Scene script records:
## BEGIN

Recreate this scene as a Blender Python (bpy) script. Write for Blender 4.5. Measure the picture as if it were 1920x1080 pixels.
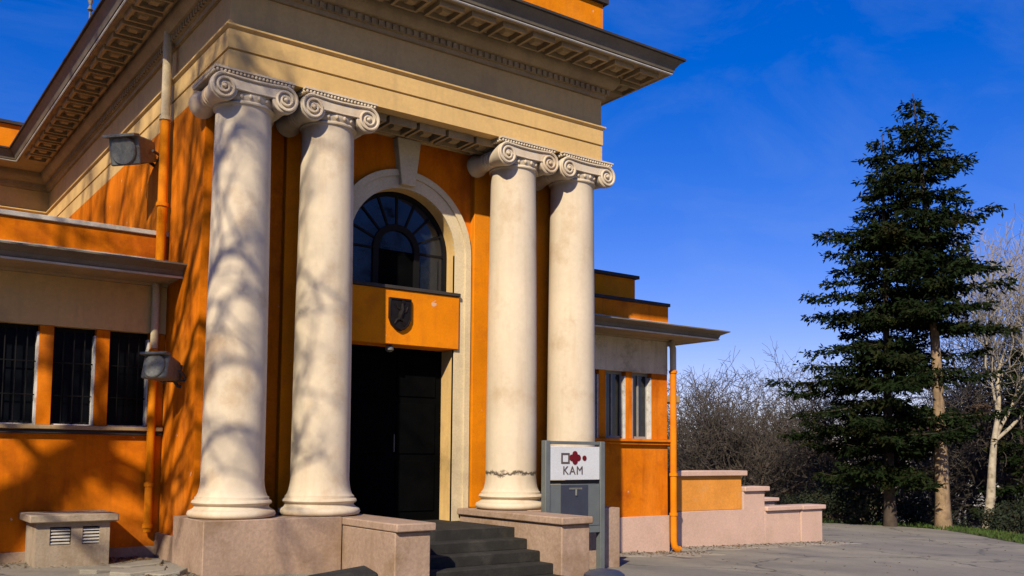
import bpy, math, random
import numpy as np
from mathutils import Vector, Matrix
R = math.radians
SC = bpy.context.scene
for o in list(bpy.data.objects): bpy.data.objects.remove(o)
COL = SC.collection

# ------------------------------------------------------------------ camera
CAM = Vector((-7.94, -13.0, 1.6))
yaw, pitch, roll = R(36.005), R(4.327), R(-0.502)
fwd = Vector((math.sin(yaw)*math.cos(pitch), math.cos(yaw)*math.cos(pitch), math.sin(pitch)))
rgt = Vector((math.cos(yaw), -math.sin(yaw), 0)); dwn = fwd.cross(rgt)
rr = rgt*math.cos(roll)+dwn*math.sin(roll); dd = -rgt*math.sin(roll)+dwn*math.cos(roll)
cd = bpy.data.cameras.new('camera'); cam = bpy.data.objects.new('camera', cd); COL.objects.link(cam)
M = Matrix((rr, -dd, -fwd)).transposed().to_4x4(); M.translation = CAM; cam.matrix_world = M
cd.sensor_width = 36; cd.lens = 1777.9/1920*36; cd.shift_y = 180/1920; cd.clip_end = 5000
SC.camera = cam
SC.cycles.max_bounces = 5; SC.cycles.diffuse_bounces = 1; SC.cycles.glossy_bounces = 2
SC.render.resolution_x, SC.render.resolution_y = 1024, 576

# ------------------------------------------------------------------ light
SUN_EL, SUN_AZ = R(35), R(50)          # azimuth measured from -Y towards -X
to_sun = Vector((-math.sin(SUN_AZ)*math.cos(SUN_EL), -math.cos(SUN_AZ)*math.cos(SUN_EL), math.sin(SUN_EL)))
sd = bpy.data.lights.new('sun', 'SUN'); sd.energy = 3.85; sd.angle = R(0.7); sd.color = (1, .91, .75)
so = bpy.data.objects.new('sun', sd); COL.objects.link(so)
so.rotation_euler = to_sun.to_track_quat('Z', 'Y').to_euler()
W = bpy.data.worlds.new('World'); SC.world = W; W.use_nodes = True
nt = W.node_tree; nt.nodes.clear()
sky = nt.nodes.new('ShaderNodeTexSky'); sky.sky_type = 'NISHITA'; sky.sun_disc = False
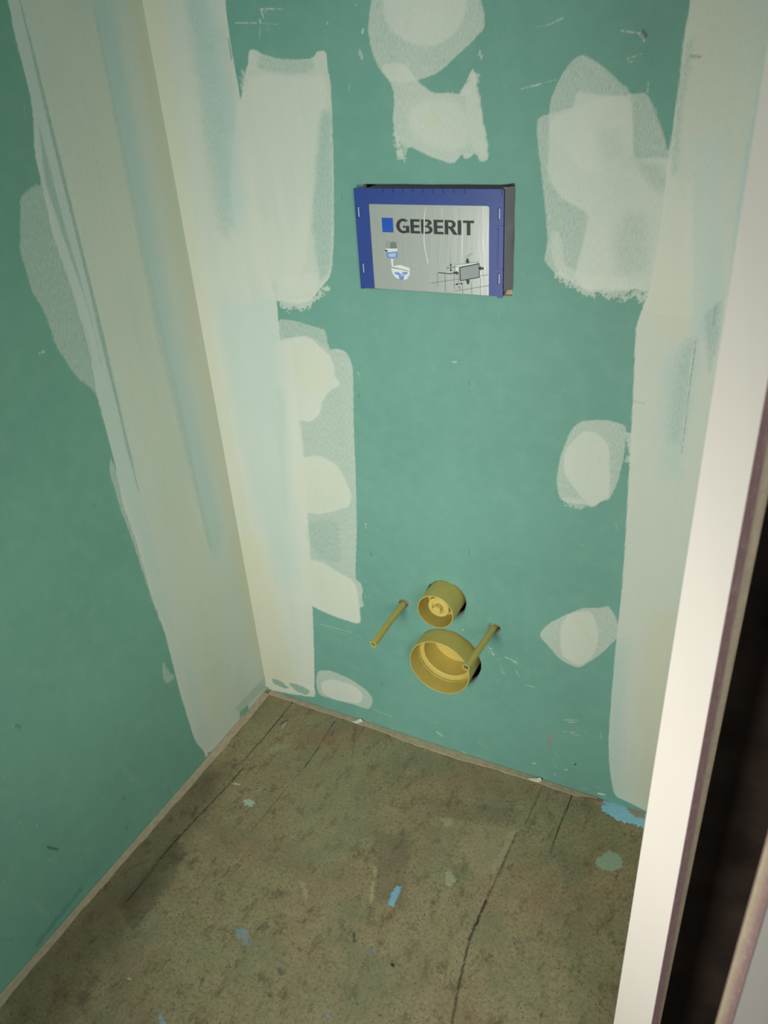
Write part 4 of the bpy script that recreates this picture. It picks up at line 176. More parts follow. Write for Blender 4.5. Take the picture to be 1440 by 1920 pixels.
"floor_marks":[[712,-37,725,-1079,12.15,40,37,32,0.95],[725,-1079,686,-1920,12.15,45,41,34,0.75],[796,-1971,781,-2388,16.20,31,30,28,0.95],[781,-2388,675,-3546,12.15,36,34,30,0.95],[675,-3546,648,-4156,18.90,36,37,36,0.75],[658,-3753,680,-4988,10.8,31,30,28,0.93],[1794,-230,1869,-1488,8.10,45,41,34,0.75],[1864,-932,1754,-3089,8.10,45,45,36,0.43],[6551,-86,6525,-964,13.5,36,34,27,0.87],[6525,-964,6537,-1406,12.15,40,37,30,0.75],[6020,-179,5990,-1028,21.6,54,46,36,0.43],[5918,-1234,5876,-2631,21.6,63,64,54,0.62],[5876,-2631,5868,-3309,35.1,37,37,30,0.81],[5868,-3309,5980,-4008,16.20,40,43,34,0.93],[5980,-4008,6088,-4542,24.3,40,39,32,0.68],[894,-664,913,-828,13.20,218,218,206,0.95],[904,-580,819,-743,29.70,45,54,81,0.62],[847,-2345,963,-2321,15.40,229,227,206,0.95],[1908,-493,1955,-594,33.0,80,92,126,0.56],[1917,-2838,1853,-3615,9.9,172,161,126,0.5],[1875,-3494,1887,-4031,7.70,172,161,126,0.56],[1872,-3717,1902,-4333,7.70,184,172,135,0.5],[4572,-4089,4648,-4098,24.20,103,138,172,0.75],[3230,-3019,3283,-3039,22.0,126,149,172,0.62],[3529,-4872,3581,-4908,54.0,45,54,67,0.56],[4466,-5128,4511,-5146,26.40,126,172,195,0.75],[1557,-5917,1596,-5916,17.6,218,212,189,0.95],[4813,-3113,4624,-3297,13.20,138,126,97,0.62],[2562,-919,2104,94,9.45,54,49,39,0.37],[2422,230,2405,-844,5.4,63,57,45,0.37],[6540,-2330,6712,-2397,5.5,138,124,97,0.5],[4676,-4772,4745,-4819,22.0,172,161,132,0.62],[4983,-4118,5018,-4136,32.40,31,27,19,0.87],[4248,-3941,4322,-4043,32.40,31,28,21,0.62],[2739,-5723,2747,-5713,10.07,165,155,125,0.69],[4128,-2370,4134,-2361,8.63,165,155,125,0.36],[3488,-2005,3466,-2010,15.36,38,33,24,0.37],[4217,-1506,4192,-1493,10.64,165,155,125,0.71],[6578,-3422,6564,-3431,10.95,38,33,24,0.52],[7652,-2683,7638,-2695,12.75,38,33,24,0.59],[5092,-4228,5103,-4220,8.19,165,155,125,0.74],[4675,-1175,4671,-1183,10.97,165,155,125,0.74],[1869,-3090,1855,-3091,6.13,38,33,24,0.37],[4110,-3938,4111,-3954,12.23,38,33,24,0.36],[872,-6884,892,-6878,9.12,38,33,24,0.33],[7719,-3319,7704,-3318,8.99,38,33,24,0.67],[1053,-5874,1066,-5884,8.62,38,33,24,0.50],[7178,-2586,7189,-2597,14.78,38,33,24,0.58],[4286,-3860,4289,-3859,7.54,38,33,24,0.63],[1400,-546,1407,-528,6.73,165,155,125,0.64],[1817,-3271,1818,-3249,10.72,165,155,125,0.37],[1200,-6112,1189,-6119,10.76,38,33,24,0.58],[1368,-5915,1387,-5921,15.37,38,33,24,0.45],[6998,-3363,6983,-3374,15.11,38,33,24,0.42],[5460,-4387,5443,-4399,8.55,38,33,24,0.64],[4241,-1349,4245,-1340,14.34,38,33,24,0.65],[7429,-3408,7438,-3408,11.27,38,33,24,0.69],[5232,-2248,5232,-2237,5.40,165,155,125,0.33],[6568,-3929,6558,-3949,14.26,38,33,24,0.50],[4684,-3266,4683,-3248,7.34,165,155,125,0.37],[3067,-5460,3077,-5449,9.88,38,33,24,0.54],[7953,-2512,7946,-2522,13.88,38,33,24,0.58],[1343,-1544,1370,-1557,5.93,165,155,125,0.67],[2717,-4190,2711,-4198,8.55,38,33,24,0.50],[2525,-5831,2524,-5818,10.90,165,155,125,0.38],[7503,-2252,7500,-2239,9.40,38,33,24,0.48],[1942,-5743,1951,-5731,7.97,165,155,125,0.63],[783,-3036,784,-3029,15.90,38,33,24,0.36],[2045,-6255,2062,-6262,6.57,38,33,24,0.66],[5507,-3158,5486,-3156,7.37,38,33,24,0.49],[3759,-3184,3773,-3191,9.30,165,155,125,0.31],[933,-4670,933,-4664,6.54,165,155,125,0.65],[3214,-5832,3196,-5830,9.77,165,155,125,0.66],[7327,-1301,7323,-1312,6.74,165,155,125,0.36],[1858,-3534,1847,-3523,4.20,165,155,125,0.69],[5231,-1715,5225,-1720,10.26,165,155,125,0.54],[7688,-1326,7693,-1328,8.19,165,155,125,0.66],[838,-3793,834,-3780,6.41,165,155,125,0.63],[4750,-5011,4738,-5011,11.37,38,33,24,0.51],[3042,-5334,3035,-5325,10.18,165,155,125,0.59],[5423,-2779,5438,-2787,4.56,165,155,125,0.77],[6104,-2516,6092,-2504,7.32,165,155,125,0.73],[223,-4326,243,-4338,10.21,165,155,125,0.44],[263,-390,289,-402,4.50,165,155,125,0.51],[7140,-3884,7132,-3901,15.22,38,33,24,0.69],[1230,-4176,1221,-4186,8.67,165,155,125,0.61],[3448,-3379,3427,-3386,7.35,38,33,24,0.34],[5306,-1006,5300,-1013,4.82,165,155,125,0.62],[830,-6815,839,-6812,6.97,165,155,125,0.45],[2687,-4953,2683,-4946,8.37,165,155,125,0.38],[3479,-3985,3483,-3986,5.35,165,155,125,0.77],[5442,-3509,5438,-3505,9.04,38,33,24,0.42],[470,-3083,463,-3075,6.57,165,155,125,0.63],[2614,-5535,2613,-5547,7.76,38,33,24,0.33],[2846,-1294,2860,-1282,5.69,165,155,125,0.52],[4919,-922,4922,-901,4.38,165,155,125,0.30],[5581,-2468,5572,-2466,12.82,38,33,24,0.30],[2727,-4937,2735,-4949,10.32,38,33,24,0.59],[403,-1152,376,-1135,6.00,165,155,125,0.36],[3485,-4472,3499,-4459,12.69,38,33,24,0.65],[3431,-5407,3449,-5411,10.85,165,155,125,0.71],[5062,-1905,5081,-1899,12.21,38,33,24,0.66],[391,-3264,409,-3262,8.70,165,155,125,0.41],[2153,-3085,2143,-3106,6.11,38,33,24,0.57],[5644,-1876,5629,-1867,9.59,38,33,24,0.40],[5408,-2587,5433,-2586,13.91,38,33,24,0.68],[7554,-2629,7557,-2637,9.50,165,155,125,0.74],[5844,-3009,5843,-2997,8.52,165,155,125,0.38],[384,-7023,365,-7017,14.18,38,33,24,0.60],[1073,-6007,1071,-6000,6.56,38,33,24,0.32],[3303,-4465,3296,-4479,6.63,38,33,24,0.54],[1341,-5770,1326,-5776,6.44,165,155,125,0.58],[4473,-3854,4468,-3861,7.18,38,33,24,0.40],[720,-6404,735,-6409,6.69,165,155,125,0.40],[687,-4233,683,-4251,8.47,165,155,125,0.73],[6828,-2874,6836,-2868,14.18,38,33,24,0.66],[6691,-1774,6685,-1779,8.47,38,33,24,0.55],[2428,-3930,2427,-3948,14.11,38,33,24,0.36],[6584,-4050,6591,-4043,11.43,38,33,24,0.56],[3352,-791,3344,-770,9.06,38,33,24,0.33],[1246,-860,1248,-879,9.38,165,155,125,0.39],[6303,-2291,6309,-2268,6.79,165,155,125,0.59],[8160,-3451,8165,-3444,4.22,165,155,125,0.40],[5304,-1999,5287,-1992,6.55,165,155,125,0.55],[6144,-1516,6160,-1518,9.29,165,155,125,0.70],[2216,-1873,2228,-1881,10.31,165,155,125,0.75],[3200,-3101,3177,-3105,11.45,38,33,24,0.54],[3222,-584,3208,-584,5.25,165,155,125,0.45],[4145,-2062,4147,-2069,6.10,165,155,125,0.43],[3186,-4373,3183,-4358,10.22,165,155,125,0.39],[2297,-1811,2302,-1789,6.51,38,33,24,0.59],[1955,-2849,1953,-2854,6.71,165,155,125,0.36],[4227,-5392,4242,-5398,10.44,38,33,24,0.44],[4417,-2716,4399,-2731,14.27,38,33,24,0.31],[4388,-1074,4403,-1042,10.06,38,33,24,0.49],[8168,-3262,8158,-3263,9.62,165,155,125,0.69],[4764,-4826,4782,-4823,8.59,38,33,24,0.59],[6075,-4250,6061,-4251,5.79,165,155,125,0.49],[1618,-2176,1609,-2158,10.02,165,155,125,0.43],[3010,-4910,3016,-4921,5.14,165,155,125,0.72],[2632,-1891,2628,-1900,7.08,165,155,125,0.55],[5409,-4225,5403,-4234,12.92,38,33,24,0.66],[2206,-3830,2194,-3828,12.20,38,33,24,0.44],[6209,-774,6214,-777,10.93,165,155,125,0.77],[2259,-3251,2261,-3254,10.01,38,33,24,0.64],[7309,-2999,7323,-2984,15.41,38,33,24,0.38],[1712,-2912,1691,-2922,10.68,38,33,24,0.36],[1166,-3130,1170,-3132,7.26,165,155,125,0.52],[4207,-2621,4211,-2615,9.96,165,155,125,0.36],[3010,-1834,3030,-1832,11.71,38,33,24,0.67],[2255,-6343,2252,-6334,4.21,165,155,125,0.37],[2773,-1468,2758,-1483,15.00,38,33,24,0.57],[7600,-3035,7581,-3044,8.99,38,33,24,0.47],[5838,-3358,5823,-3349,9.17,165,155,125,0.71],[1510,-6665,1520,-6672,5.19,165,155,125,0.64],[2133,-4538,2131,-4554,7.50,165,155,125,0.79],[5161,-4823,5137,-4819,15.92,38,33,24,0.56],[6544,-3594,6551,-3596,4.42,165,155,125,0.56],[7330,-1670,7310,-1676,11.05,38,33,24,0.52],[6460,-1645,6463,-1651,11.79,38,33,24,0.45],[2362,-5654,2364,-5645,10.91,165,155,125,0.40],[1950,-2822,1956,-2808,8.43,38,33,24,0.59],[1469,-1535,1482,-1538,9.64,165,155,125,0.33],[1698,-1126,1675,-1120,11.60,38,33,24,0.36],[1853,-5315,1853,-5325,7.94,165,155,125,0.70],[7330,-3833,7326,-3833,6.00,165,155,125,0.73],[3453,-5465,3454,-5469,9.50,165,155,125,0.54],[502,-2064,508,-2074,5.34,165,155,125,0.54],[3905,-5515,3909,-5505,10.26,165,155,125,0.31],[348,-5309,352,-5312,6.43,165,155,125,0.63],[2485,-4038,2481,-4050,14.24,38,33,24,0.69],[3732,-4576,3746,-4582,10.77,165,155,125,0.67],[1206,-5402,1203,-5414,9.31,38,33,24,0.63],[6624,-943,6631,-925,4.84,165,155,125,0.73],[2870,-4672,2856,-4662,5.79,165,155,125,0.67],[4773,-3091,4748,-3093,12.34,38,33,24,0.44],[7805,-2465,7823,-2455,9.37,38,33,24,0.47],[6054,-3734,6068,-3733,13.77,38,33,24,0.35],[6387,-1954,6376,-1963,5.53,165,155,125,0.48],[2690,-1248,2671,-1248,9.79,165,155,125,0.42],[4806,-3884,4809,-3866,4.81,165,155,125,0.34],[5898,-1083,5909,-1081,10.60,38,33,24,0.52],[5058,-4918,5056,-4934,8.81,165,155,125,0.61],[1625,-5674,1628,-5672,5.20,165,155,125,0.32],[678,-4381,681,-4364,10.26,38,33,24,0.60],[4714,-2327,4734,-2335,11.29,38,33,24,0.34],[268,-5531,271,-5538,8.17,38,33,24,0.45],[2847,-4828,2830,-4822,9.69,38,33,24,0.64],[1513,-3773,1514,-3770,15.73,38,33,24,0.59],[7378,-3067,7388,-3072,11.04,38,33,24,0.57],[7851,-3520,7857,-3517,10.17,38,33,24,0.45],[7666,-2164,7670,-2147,10.48,38,33,24,0.43],[7828,-2210,7831,-2223,7.69,165,155,125,0.65],[1581,-3401,1570,-3414,14.41,38,33,24,0.69],[3799,-3618,3819,-3623,11.25,38,33,24,0.35],[4722,-1017,4729,-1014,10.79,38,33,24,0.41],[7951,-1389,7931,-1379,7.75,38,33,24,0.42],[4338,-4703,4328,-4698,4.37,165,155,125,0.59]]}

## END

The lines from the start of the entries above through the one containing "COL = SC.collection" are to be retyped exactly, and no others. Pictures are left out.

Recreate this scene as a Blender Python (bpy) script. Write for Blender 4.5. Measure the picture as if it were 1920x1080 pixels.
import bpy, math, random
import numpy as np
from mathutils import Vector, Matrix
R = math.radians
SC = bpy.context.scene
for o in list(bpy.data.objects): bpy.data.objects.remove(o)
COL = SC.collection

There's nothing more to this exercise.